[START]

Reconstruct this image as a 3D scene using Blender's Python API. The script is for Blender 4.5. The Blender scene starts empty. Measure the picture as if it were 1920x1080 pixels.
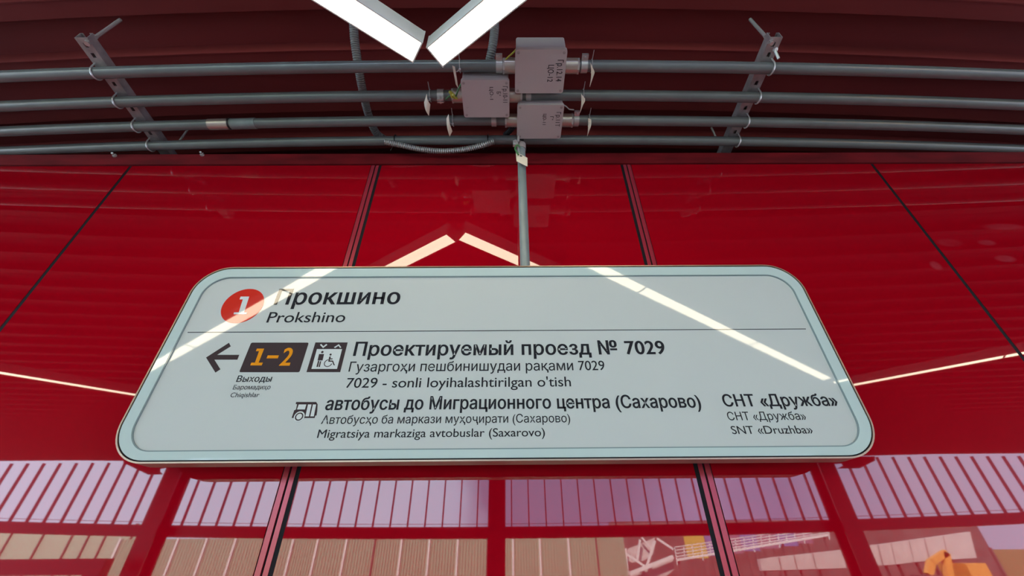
import bpy, bmesh, math, random
from mathutils import Vector, Matrix
random.seed(7)
SC = bpy.context.scene
COL = SC.collection
H = 1.9                       # lens height above the platform floor; authoring coordinates have the lens at 0,0,0

# ------------------------------------------------------------------ camera
RT = Vector((0.9999678495, -0.0026226319, -0.0075777104))
UP = Vector((0.0047887758, -0.5626636415, 0.8266720596))
FW = Vector((0.0064317587, 0.8266817697, 0.5626329925))
FPX = 755.744
cd = bpy.data.cameras.new('camera')
cd.sensor_width = 36.0
cd.lens = 36.0 * FPX / 1920.0
cd.clip_start = 0.01
cam = bpy.data.objects.new('camera', cd)
COL.objects.link(cam)
m = Matrix.Identity(4)
for i in range(3):
    m[i][0], m[i][1], m[i][2] = RT[i], UP[i], -FW[i]
m[2][3] = H
cam.matrix_world = m
SC.camera = cam

# ------------------------------------------------------------------ sky, sun, exposure
def nd(nt, t, **kw):
    n = nt.nodes.new(t)
    for k, v in kw.items():
        setattr(n, k, v)
    return n
w = bpy.data.worlds.new('sky')
SC.world = w
w.use_nodes = True
nt = w.node_tree
nt.nodes.clear()
out = nd(nt, 'ShaderNodeOutputWorld')
bg = nd(nt, 'ShaderNodeBackground')
tc = nd(nt, 'ShaderNodeTexCoord')
sep = nd(nt, 'ShaderNodeSeparateXYZ')
at2 = nd(nt, 'ShaderNodeMath', operation='ARCTAN2')
neg = nd(nt, 'ShaderNodeMath', operation='MULTIPLY')
neg.inputs[1].default_value = -1.0
mr = nd(nt, 'ShaderNodeMapRange')
mr.inputs['From Min'].default_value = -1.2
mr.inputs['From Max'].default_value = 1.2
noi = nd(nt, 'ShaderNodeTexNoise')
noi.inputs['Scale'].default_value = 5.0
noi.inputs['Detail'].default_value = 3.0
add = nd(nt, 'ShaderNodeMath', operation='MULTIPLY_ADD')
add.inputs[1].default_value = 0.10
sub = nd(nt, 'ShaderNodeMath', operation='SUBTRACT')
sub.inputs[1].default_value = 0.05
ramp = nd(nt, 'ShaderNodeValToRGB')
els = ramp.color_ramp.elements
stops = [(0.0, (0.48, 0.64, 0.83)), (0.40, (0.48, 0.64, 0.83)), (0.452, (0.42, 0.57, 0.77)), (0.485, (0.15, 0.20, 0.34)),
         (0.60, (0.15, 0.20, 0.34)), (0.66, (0.26, 0.31, 0.52)), (0.72, (0.20, 0.24, 0.42)), (0.80, (0.32, 0.40, 0.55)), (1.0, (0.34, 0.38, 0.52))]
while len(els) < len(stops):
    els.new(0.5)
for e, (p, c) in zip(els, stops):
    e.position = p
    e.color = (*c, 1)
L = nt.links.new
L(tc.outputs['Generated'], sep.inputs[0])
L(sep.outputs['Y'], neg.inputs[0])
L(sep.outputs['X'], at2.inputs[0])
L(neg.outputs[0], at2.inputs[1])
L(at2.outputs[0], mr.inputs['Value'])
L(tc.outputs['Generated'], noi.inputs['Vector'])
L(noi.outputs['Fac'], add.inputs[0])
L(mr.outputs[0], sub.inputs[0])
L(sub.outputs[0], add.inputs[2])
L(add.outputs[0], ramp.inputs['Fac'])
L(ramp.outputs['Color'], bg.inputs['Color'])
bg.inputs['Strength'].default_value = 9.3
L(bg.outputs[0], out.inputs['Surface'])

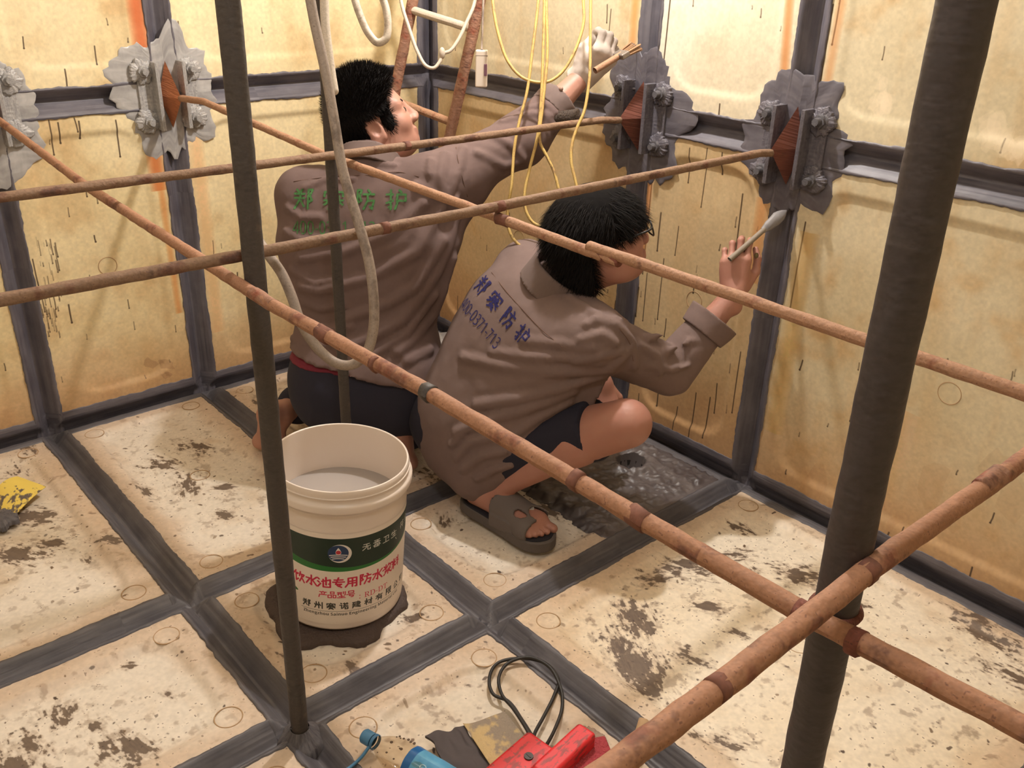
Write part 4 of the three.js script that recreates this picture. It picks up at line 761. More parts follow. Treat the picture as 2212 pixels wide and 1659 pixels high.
const clothTone = (c, k = .12) => (x, y, z) => { const n = fbm(x * 7, y * 7, z * 7, 3), m = noise(x * 140, y * 140, z * 140); const s = 1 + k * n + .05 * m; return [c[0] * s, c[1] * s, c[2] * s]; };
const clothMat = () => std(0xffffff, .92, { vertexColors: true });
function meet(field, x, y, eps = .0012, t0 = 1.6) { const q = V(), dv = ray(x, y); let tt = t0; for (let k = 0; k < 400; k++) { q.copy(EYE).addScaledVector(dv, tt); const e = field(q.x, q.y, q.z); if (e < eps) return q; tt += Math.max(.0008, e * .6); if (tt > 3.4) break; } return null; }
function person(J, o) {
  const root = thing('person', o.label, 'person', V(J.pel.x, 0, J.pel.z));
  const S = o.s, lat = J.shR.clone().sub(J.shL).normalize(), latH = J.hipR.clone().sub(J.hipL).normalize(), axis = J.neck.clone().sub(J.pel);
  const HF = frame(o.face, o.headUp), hf = headField(o.hs), hl = toFrame(HF, J.head), headF = (x, y, z) => { const q = hl(x, y, z); return hf(q[0], q[1], q[2]); };
  const neckTop = fromFrame(HF, J.head, 0, -.06 * o.hs, -.03 * o.hs);
  const limb = (a, b, ra, rb) => cap(a, b, ra * S, rb * S);
  const mid = (a, b, t) => a.clone().lerp(b, t);
  const torso = (t, half, r) => { const c = mid(J.pel, J.neck, t), l = latH.clone().lerp(lat, t); return cap(c.clone().addScaledVector(l, -half * S), c.clone().addScaledVector(l, half * S), r * S); };
  const arms = ['R', 'L'].flatMap(k => [limb(J['sh' + k], J['el' + k], .05, .042), limb(J['el' + k], mid(J['el' + k], J['wr' + k], .35), .042, .041), limb(mid(J['el' + k], J['wr' + k], .35), J['wr' + k], .041, .027)]);
  const legs = ['R', 'L'].flatMap(k => { const cb = (o.calfBack?.[k] ?? V(0, 0, 0)); return [limb(J['hip' + k], J['kn' + k], .082, .056), limb(J['kn' + k], mid(J['kn' + k], J['an' + k], .3).add(cb), .05, .049), limb(mid(J['kn' + k], J['an' + k], .3).add(cb), J['an' + k], .049, .033)]; });
  const trunk = [torso(0, .07, .1), torso(.3, .06, .1), torso(.55, .08, .105), torso(.78, .1, .095), limb(J.shL, J.shR, .058, .058), limb(J.neck, neckTop, .058, .054)];
  const bodyCaps = [...trunk, ...arms, ...legs], bodyF0 = blob(bodyCaps, .03);
  const feet = o.feet.map(f => foot(f.ankle, f.heel, f.ball, f.toe, f.side, S * .98)), hands = o.hands;
  const wristBlend = (x, y, z) => { let d = bodyF0(x, y, z); for (const f of feet) d = smin(d, f.field(x, y, z), .02); return d; };
  const [lo, hi] = bounds([...bodyCaps, ...feet.flatMap(f => f.all)], .03);
  const geos = [nets(wristBlend, lo, hi, .0085)];
  geos.push(nets((x, y, z) => smin(headF(x, y, z), capDist(trunk[5], x, y, z), .025), ...frameBounds(HF, J.head, .16 * o.hs), .0036));
  for (const h of hands) { const [a, b] = bounds(h.all, .012); geos.push(nets((x, y, z) => smin(h.field(x, y, z), bodyF0(x, y, z), .012), a, b, .0029)); }
  for (const f of feet) { const [a, b] = bounds(f.all, .012); geos.push(nets((x, y, z) => smin(f.field(x, y, z), bodyF0(x, y, z), .02), a, b, .0042)); }
  const bodyG = mergeAll(geos); shade(bodyG, o.tone, (x, y, z, c) => { const q = hl(x, y, z), k = smooth(.024, .014, Math.abs(q[0])) * smooth(.012, .006, Math.abs(q[1] / o.hs + .061)) * (q[2] > .07 ? 1 : 0); return [c[0] * (1 - .15 * k), c[1] * (1 - .45 * k), c[2] * (1 - .4 * k)]; });
  part('body', bodyG, skinMat, root);
  // eyes and brows
  for (const sx of [-1, 1]) {
    part('eye', new THREE.SphereGeometry(.0095 * o.hs, 20, 14).translate(...fromFrame(HF, J.head, sx * .032 * o.hs, .001 * o.hs, .0793 * o.hs).toArray()), std(0x241a16, .2), root);
    const br = [[.014, .021, .0885], [.03, .027, .084], [.048, .02, .068]].map(([x, y, z]) => fromFrame(HF, J.head, sx * x * o.hs, y * o.hs, z * o.hs)); part('eyebrow', tube(br, .0032, 14, 8), std(0x1c1614, .9), root);
  }
  // hair
  const hq = V(), hairF = (x, y, z) => { const q = hl(x, y, z).map(v => v / o.hs); return o.hair(q[0], q[1], q[2], hq) * o.hs - .0016 * fbm(x * 90, y * 90, z * 90, 2); };
  const hg = nets(hairF, ...frameBounds(HF, J.head, .17 * o.hs), .0042);
  const hairM = phys(0x0e0b0b, .9, { specularIntensity: .3 });
  const tufts = hairTufts(hairF, hg.attributes.position, hg.attributes.normal, 22000, o.tuft, (p, n) => o.flow(p, n, HF), .00075), hair = part('hair', hg, hairM, root);
  const hs = part('hair_strands', tufts, phys(0x110d0c, .8, { specularIntensity: .35 }), hair); hs.userData.kind = 'stuff';
  return { root, lat, latH, axis, HF, limb, torso, mid, bodyF: wristBlend };
}
const navy = [.02, .019, .034], brown = [.15, .098, .089];  // brown: jacket cloth with the dimmer light at the back put in

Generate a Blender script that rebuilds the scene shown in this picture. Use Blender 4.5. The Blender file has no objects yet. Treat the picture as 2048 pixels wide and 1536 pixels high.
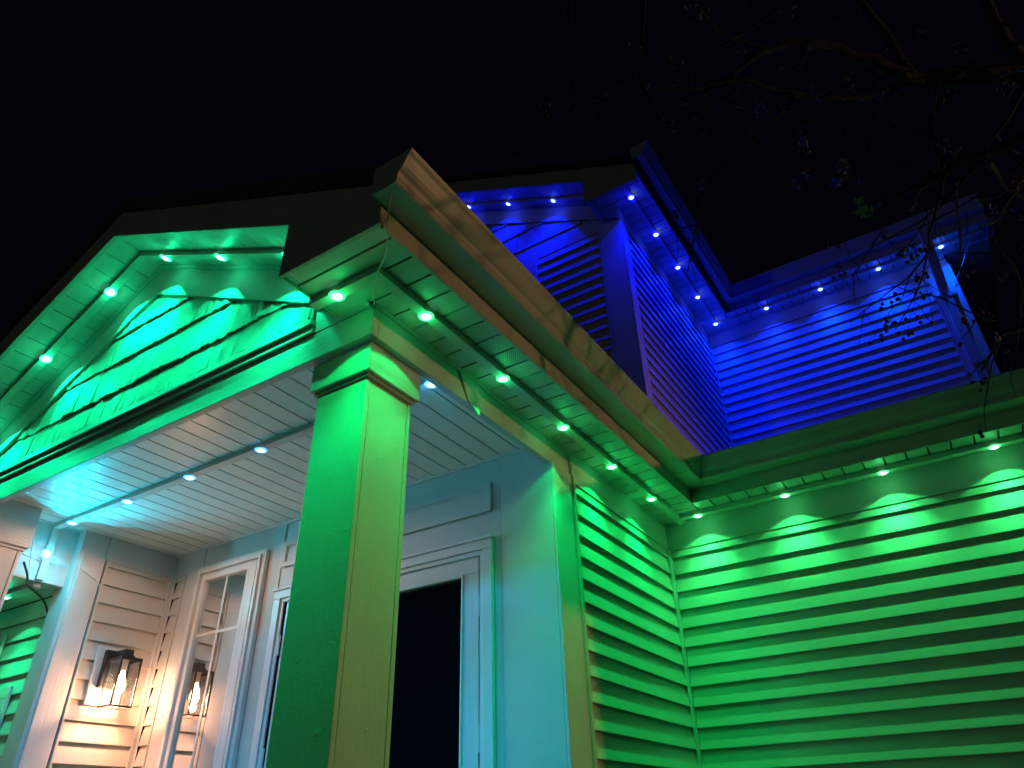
import bpy, math, random
from math import sin, cos, pi, radians, sqrt, atan2
from mathutils import Vector, Matrix, Euler
random.seed(7)
S = bpy.context.scene
COL = S.collection
# ------------------------------------------------------------------ camera, world, street light, exposure
cd = bpy.data.cameras.new('camera'); cam = bpy.data.objects.new('camera', cd); COL.objects.link(cam)
cam.location = (1.47447, -1.45269, -1.49963)
cam.matrix_world = Matrix.Translation(cam.location) @ (Matrix.Rotation(0.554137, 4, 'Z') @ Matrix.Rotation(pi/2 + 0.563815, 4, 'X') @ Matrix.Rotation(-0.028836, 4, 'Z'))
cd.sensor_width = 36.0; cd.lens = 36.0*1421.25/2048; cd.clip_start = 0.02; cd.clip_end = 500
S.camera = cam
W = bpy.data.worlds.new('World'); S.world = W; W.use_nodes = True
bg = W.node_tree.nodes['Background']; bg.inputs[0].default_value = (0.18, 0.17, 0.62, 1); bg.inputs[1].default_value = 0.004
S.view_settings.view_transform = 'Standard'; S.view_settings.look = 'None'
S.view_settings.exposure = 0.0; S.view_settings.gamma = 1.0
try: S.view_settings.use_curve_mapping = False
except Exception: pass
K_LED = 2.5                                   # common factor of the LED lamps
def lamp(name, kind, loc, color, power, size=0.01, direction=None, cone=None, blend=0.1, parent=None):
    l = bpy.data.lights.new(name, kind); l.color = color; l.energy = power; l.shadow_soft_size = size
    o = bpy.data.objects.new(name, l); COL.objects.link(o)
    if kind == 'SPOT': l.spot_size = radians(cone); l.spot_blend = blend
    if direction is not None: o.rotation_euler = Vector(direction).to_track_quat('-Z', 'Y').to_euler()
    if parent is not None:
        o.parent = parent; o.location = Vector(loc) - parent.location
    else: o.location = loc
    return o
# the street lamp across the road: warm, cut off above, low over the yard
lamp('street_light', 'SPOT', (13.0, 5.0, 1.6), (1.0, 0.53, 0.27), 1100, 0.10, (-12.6, -4.2, -4.5), 50, 0.75)
# the next street lamp far down the road: the faint light on everything that faces the front
lamp('far_street_light', 'POINT', (-5.0, -26.0, 3.4), (0.86, 1.0, 0.66), 260, 0.1)

# ------------------------------------------------------------------ materials
def new_mat(name):
    m = bpy.data.materials.new(name); m.use_nodes = True
    nt = m.node_tree; b = nt.nodes['Principled BSDF']
    return m, nt, b
def _n(nt, t, **kw):
    n = nt.nodes.new(t)
    for k, v in kw.items():
        if k in n.inputs: n.inputs[k].default_value = v
        else: setattr(n, k, v)
    return n
def paint(name, col, rough=0.5, grain=(4, 4, 4), gscale=8.0, bump=0.15, dist=0.004, var=0.12, spots=0.0, fine=0.0, dirt=0.0):
    """painted or vinyl surface: slight colour variation, grain relief stretched by 'grain', small knocks"""
    m, nt, b = new_mat(name); L = nt.links
    tc = _n(nt, 'ShaderNodeTexCoord'); mp = _n(nt, 'ShaderNodeMapping'); mp.inputs['Scale'].default_value = grain
    L.new(tc.outputs['Object'], mp.inputs['Vector'])
    nz = _n(nt, 'ShaderNodeTexNoise', Scale=gscale, Detail=6.0, Roughness=0.6); L.new(mp.outputs[0], nz.inputs['Vector'])
    n2 = _n(nt, 'ShaderNodeTexNoise', Scale=3.1, Detail=4.0); L.new(tc.outputs['Object'], n2.inputs['Vector'])
    rp = _n(nt, 'ShaderNodeMapRange'); rp.inputs[1].default_value = .3; rp.inputs[2].default_value = .7
    rp.inputs[3].default_value = 1-var; rp.inputs[4].default_value = 1.0
    L.new(n2.outputs[0], rp.inputs[0])
    mx = _n(nt, 'ShaderNodeMix', data_type='RGBA', blend_type='MULTIPLY'); mx.inputs[0].default_value = 1.0
    mx.inputs[6].default_value = (*col, 1); L.new(rp.outputs[0], mx.inputs[7])
    cout = mx.outputs[2]
    if dirt > 0:
        n4 = _n(nt, 'ShaderNodeTexNoise', Scale=5.0, Detail=9.0, Roughness=0.7); L.new(mp.outputs[0], n4.inputs['Vector'])
        r4 = _n(nt, 'ShaderNodeMapRange'); r4.inputs[1].default_value = .52; r4.inputs[2].default_value = .75; r4.inputs[3].default_value = 0; r4.inputs[4].default_value = dirt
        L.new(n4.outputs[0], r4.inputs[0])
        m4 = _n(nt, 'ShaderNodeMix', data_type='RGBA'); L.new(r4.outputs[0], m4.inputs[0]); L.new(cout, m4.inputs[6]); m4.inputs[7].default_value = (.16, .13, .10, 1)
        cout = m4.outputs[2]
    L.new(cout, b.inputs['Base Color'])
    b.inputs['Roughness'].default_value = rough
    bp = _n(nt, 'ShaderNodeBump', Strength=bump, Distance=dist)
    h = nz.outputs[0]
    if spots > 0:
        v = _n(nt, 'ShaderNodeTexVoronoi', Scale=16.0); 
        nzw = _n(nt, 'ShaderNodeTexNoise', Scale=40.0, Detail=3.0); L.new(tc.outputs['Object'], nzw.inputs['Vector'])
        mw = _n(nt, 'ShaderNodeMix', data_type='RGBA'); mw.inputs[0].default_value = .06; L.new(tc.outputs['Object'], mw.inputs[6]); L.new(nzw.outputs[1], mw.inputs[7])
        L.new(mw.outputs[2], v.inputs['Vector'])
        r3 = _n(nt, 'ShaderNodeMapRange'); r3.inputs[1].default_value = 0.0; r3.inputs[2].default_value = .13; r3.inputs[3].default_value = spots; r3.inputs[4].default_value = 0
        L.new(v.outputs['Distance'], r3.inputs[0])
        ad = _n(nt, 'ShaderNodeMath', operation='ADD'); L.new(h, ad.inputs[0]); L.new(r3.outputs[0], ad.inputs[1]); h = ad.outputs[0]
    if fine > 0:
        n5 = _n(nt, 'ShaderNodeTexNoise', Scale=170.0, Detail=2.0); L.new(tc.outputs['Object'], n5.inputs['Vector'])
        mu = _n(nt, 'ShaderNodeMath', operation='MULTIPLY_ADD'); L.new(n5.outputs[0], mu.inputs[0]); mu.inputs[1].default_value = fine; L.new(h, mu.inputs[2]); h = mu.outputs[0]
    L.new(h, bp.inputs['Height']); L.new(bp.outputs[0], b.inputs['Normal'])
    return m
VINYL = (.60, .565, .50); TRIM = (.62, .605, .575); SOF = (.60, .58, .54)
M = {}
M['siding'] = paint('vinyl_siding', VINYL, .5, (1.2, 1.2, 26), 9, .10, .002, .10, fine=.25)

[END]

=== Written request ===
Transcribe exactly, please, the lines between the start of the records above and the line holding "SC.camera = cam", counting both of those lines and omitting pictures.

=== Final result ===
Reconstruct this image as a 3D scene using Blender's Python API. The script is for Blender 4.5. The Blender scene starts empty. Measure the picture as if it were 1920x1080 pixels.
import bpy, bmesh, math, random
from mathutils import Vector, Matrix
random.seed(7)
SC = bpy.context.scene
COL = SC.collection
H = 1.9                       # lens height above the platform floor; authoring coordinates have the lens at 0,0,0

# ------------------------------------------------------------------ camera
RT = Vector((0.9999678495, -0.0026226319, -0.0075777104))
UP = Vector((0.0047887758, -0.5626636415, 0.8266720596))
FW = Vector((0.0064317587, 0.8266817697, 0.5626329925))
FPX = 755.744
cd = bpy.data.cameras.new('camera')
cd.sensor_width = 36.0
cd.lens = 36.0 * FPX / 1920.0
cd.clip_start = 0.01
cam = bpy.data.objects.new('camera', cd)
COL.objects.link(cam)
m = Matrix.Identity(4)
for i in range(3):
    m[i][0], m[i][1], m[i][2] = RT[i], UP[i], -FW[i]
m[2][3] = H
cam.matrix_world = m
SC.camera = cam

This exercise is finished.